The LHC will produce more data, but we also don't care about most of it. The vast majority of it is junk. The "interesting" physics (particles like W and Z bosons, top quarks, higgs, etc) are about 10^-9 of the events. It is a huge needle in a haystack problem and we throw out most data. We have many experts and professors who design "triggers" which, based on a subset of information that can be delivered to them in a reasonable time, decide whether a given proton-proton collison contains new physics. Many theorists these days are making dents in walls with their heads trying to think of ways these triggers might be missing important information, so that we can suggest changes before it's too late. This is a lot of dedicated silicon, FPGA's, VME crates, etc. Slashdotters should drool. Anyway, we throw out the vast majority of information.
By comparison, LSST is trying to store everything. Scroll up for an interesting comment about calibrating ambient brightness and seeing. I can't answer which will deliver more information, but both are incredibly interesting challenges.
Data challenges abound. We have designed the LHC Grid to distribute this information. There will be several data warehouses located around the world at national labs and universities. Even after the triggers decide what is "interesting", more sophisticated algorithms, with access to all the data in a single proton-proton collision are applied. Then, humans are applied to the data and we will try to dig out new signals from this.
In all this we expect to find (among other things) the origin of mass and Dark Matter, and we're working hard to prepare for the onslaught of data. :)
-- Bob
1^2=1; (-1)^2=1; 1^2=(-1)^2; 1=-1; 1=0.
Hm, Google searching space... I'm waiting for the time google will search in people's bodies and catalog their illnesses.
The shop I'm at has been working the image processing and data storage problem for PanSTARRS, another sky survey project that is a bit further along (they have a test scope up and running on Maui). It's interesting to me that both projects are at once using conventional solutions and thinking outside of the box.

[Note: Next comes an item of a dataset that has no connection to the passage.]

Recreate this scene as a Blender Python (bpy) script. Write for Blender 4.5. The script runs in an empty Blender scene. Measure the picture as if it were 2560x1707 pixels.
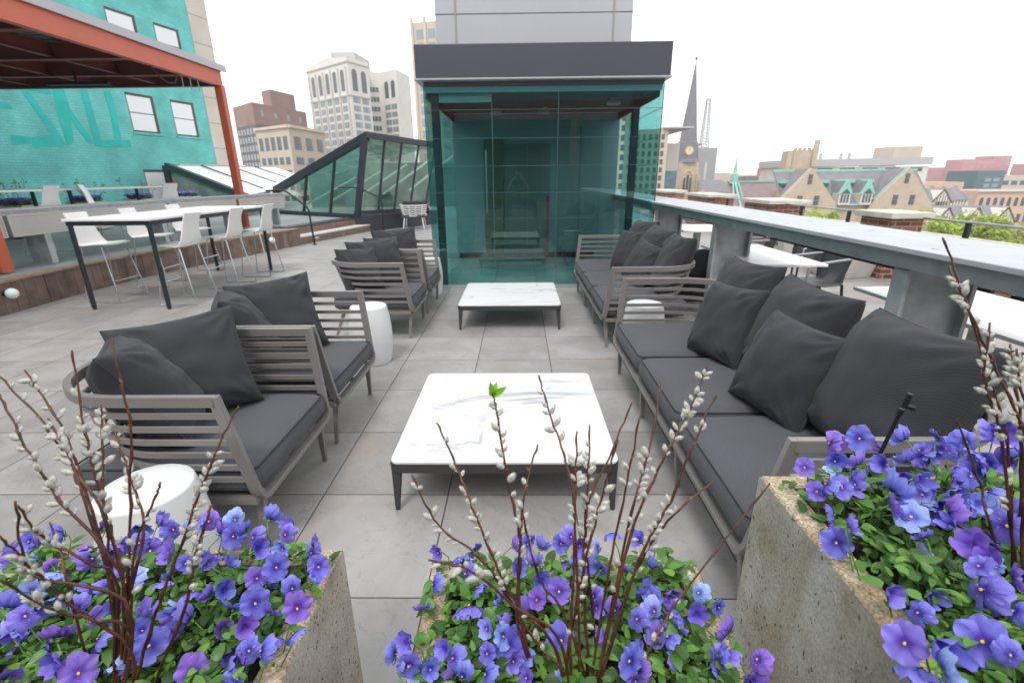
import bpy, math, random
from mathutils import Vector, Matrix, noise
random.seed(11)
R = math.radians
sc = bpy.context.scene
col = sc.collection

# ------------------------------------------------------------------ camera
cam_d = bpy.data.cameras.new('camera')
cam = bpy.data.objects.new('camera', cam_d); col.objects.link(cam); sc.camera = cam
rt = Vector((0.99988267, 0.01237915, -0.00902248)); up = Vector((0.0045211, 0.32427573, 0.9459518)); fw = Vector((-0.01463585, 0.9458816, -0.32418171))
m = Matrix((rt, up, -fw)).transposed().to_4x4(); m.translation = (0, 0, 1.46785)
cam.matrix_world = m
cam_d.sensor_width = 36; cam_d.lens = 1199.7/2560*36
cam_d.clip_start = .02; cam_d.clip_end = 6000
cam_d.dof.use_dof = True; cam_d.dof.focus_distance = 1.2; cam_d.dof.aperture_fstop = 4.8

# ------------------------------------------------------------------ world + sun (overcast)
SUN_EL, SUN_ROT = R(58), R(200)
w = bpy.data.worlds.new("World"); sc.world = w; w.use_nodes = True
nt = w.node_tree; nt.nodes.clear()
out = nt.nodes.new('ShaderNodeOutputWorld'); bg = nt.nodes.new('ShaderNodeBackground')
sky = nt.nodes.new('ShaderNodeTexSky'); sky.sky_type = 'NISHITA'; sky.sun_disc = False
sky.sun_elevation = SUN_EL; sky.sun_rotation = SUN_ROT; sky.air_density = 1.0; sky.dust_density = 1.0; sky.ozone_density = 1.0
hs = nt.nodes.new('ShaderNodeHueSaturation'); hs.inputs['Saturation'].default_value = .12; hs.inputs['Value'].default_value = 1.0
cloud = nt.nodes.new('ShaderNodeMix'); cloud.data_type = 'RGBA'; cloud.inputs[0].default_value = .82   # even cloud cover over the clear sky
cloud.inputs[7].default_value = (5.5, 5.55, 5.65, 1)
nt.links.new(sky.outputs[0], hs.inputs['Color']); nt.links.new(hs.outputs[0], cloud.inputs[6]); nt.links.new(cloud.outputs[2], bg.inputs['Color'])
bg.inputs['Strength'].default_value = .15
nt.links.new(bg.outputs[0], out.inputs['Surface'])
sd = bpy.data.lights.new('sun', 'SUN'); sd.energy = 0.9; sd.angle = R(14); sd.color = (1, .97, .92)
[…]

Conventional: LSST will use a single large telescope and detector; PanSTARRS (as it stands) intends to use a dedicated compute cluster for data reduction.
Novel: LSST is leaning towards distributing its data reduction task over Google's huge server farm; PanSTARRS will use four off-the-shelf 1.8m telescopes, each with a 1.4GP detector, mounted together to image the same piece of sky, and merging the overlapping images in post processing.
When I was working on the project, one of PanSTARRS requirements was to finish analyzing one night's viewing before the following sunset. Early on, the principal investigators decided to solve the image storage issue by not storing them permanently. Instead, once the science for a night's imaging had been extracted (astrometry, LEO or supernova detection, etc), the original images would hit the bit bucket. Whether they've stuck with that I don't know.